-- begin --

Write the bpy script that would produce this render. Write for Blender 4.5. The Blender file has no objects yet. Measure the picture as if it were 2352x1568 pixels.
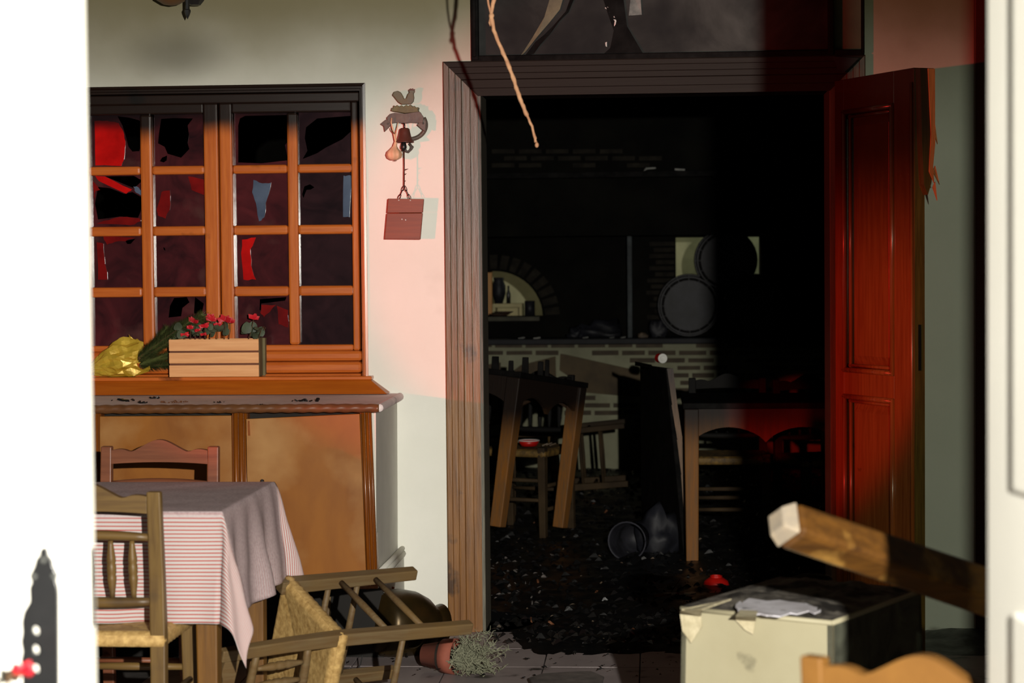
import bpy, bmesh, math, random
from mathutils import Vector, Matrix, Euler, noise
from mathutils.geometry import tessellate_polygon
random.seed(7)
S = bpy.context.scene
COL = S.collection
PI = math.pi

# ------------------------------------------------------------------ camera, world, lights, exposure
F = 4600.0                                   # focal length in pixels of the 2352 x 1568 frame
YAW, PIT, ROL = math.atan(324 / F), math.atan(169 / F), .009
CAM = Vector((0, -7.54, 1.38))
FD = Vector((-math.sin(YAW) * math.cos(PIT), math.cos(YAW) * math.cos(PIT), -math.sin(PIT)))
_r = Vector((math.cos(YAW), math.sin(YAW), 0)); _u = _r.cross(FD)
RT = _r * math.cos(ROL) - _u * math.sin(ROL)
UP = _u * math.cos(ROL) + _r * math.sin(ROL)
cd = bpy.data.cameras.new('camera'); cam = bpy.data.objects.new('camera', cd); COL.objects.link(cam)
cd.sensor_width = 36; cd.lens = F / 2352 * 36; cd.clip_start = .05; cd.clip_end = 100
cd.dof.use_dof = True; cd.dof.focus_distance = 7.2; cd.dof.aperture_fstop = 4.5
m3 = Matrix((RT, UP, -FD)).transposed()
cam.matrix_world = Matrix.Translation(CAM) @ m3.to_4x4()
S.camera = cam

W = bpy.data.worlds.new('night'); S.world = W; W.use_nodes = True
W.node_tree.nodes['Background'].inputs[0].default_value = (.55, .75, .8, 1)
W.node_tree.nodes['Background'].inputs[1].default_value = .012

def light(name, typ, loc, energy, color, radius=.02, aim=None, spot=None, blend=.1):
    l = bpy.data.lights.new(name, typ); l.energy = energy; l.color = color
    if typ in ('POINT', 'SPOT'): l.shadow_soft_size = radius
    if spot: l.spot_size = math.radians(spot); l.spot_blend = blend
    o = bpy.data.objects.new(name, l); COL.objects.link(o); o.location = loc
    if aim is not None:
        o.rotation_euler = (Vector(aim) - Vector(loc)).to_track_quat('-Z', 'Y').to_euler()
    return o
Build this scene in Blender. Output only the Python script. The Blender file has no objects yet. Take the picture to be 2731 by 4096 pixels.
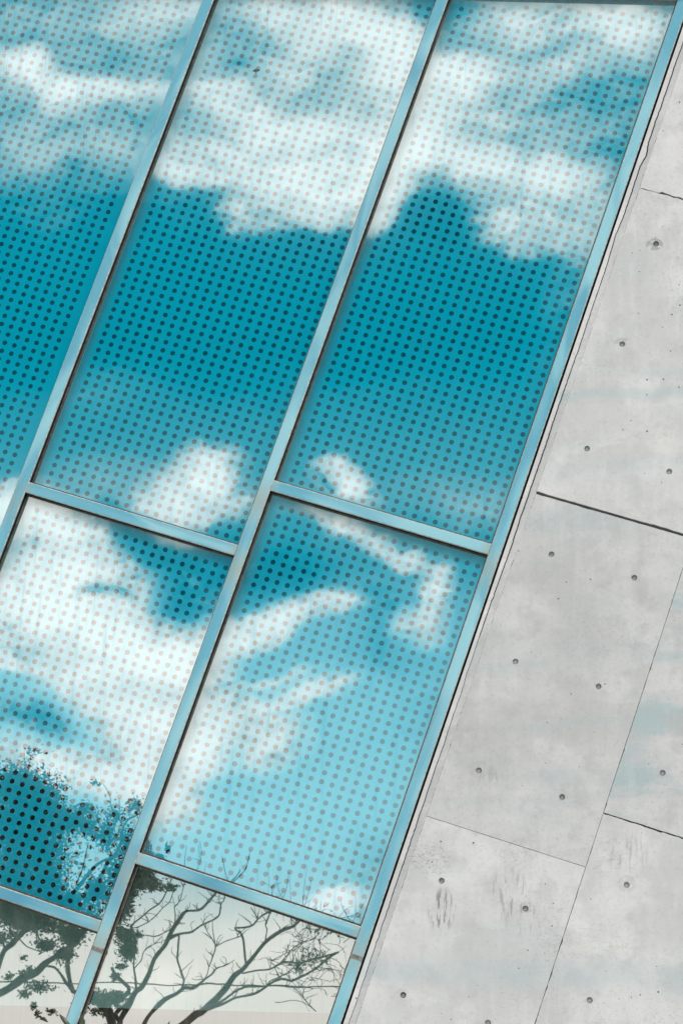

-- end --

__Given problem__
Word for word, give again the lines from the first entry to the line with "PI = math.pi", inclusive. Exclude the pictures.

__Result of the task__
Write the bpy script that would produce this render. Write for Blender 4.5. The Blender file has no objects yet. Measure the picture as if it were 2352x1568 pixels.
import bpy, bmesh, math, random
from mathutils import Vector, Matrix, Euler, noise
from mathutils.geometry import tessellate_polygon
random.seed(7)
S = bpy.context.scene
COL = S.collection
PI = math.pi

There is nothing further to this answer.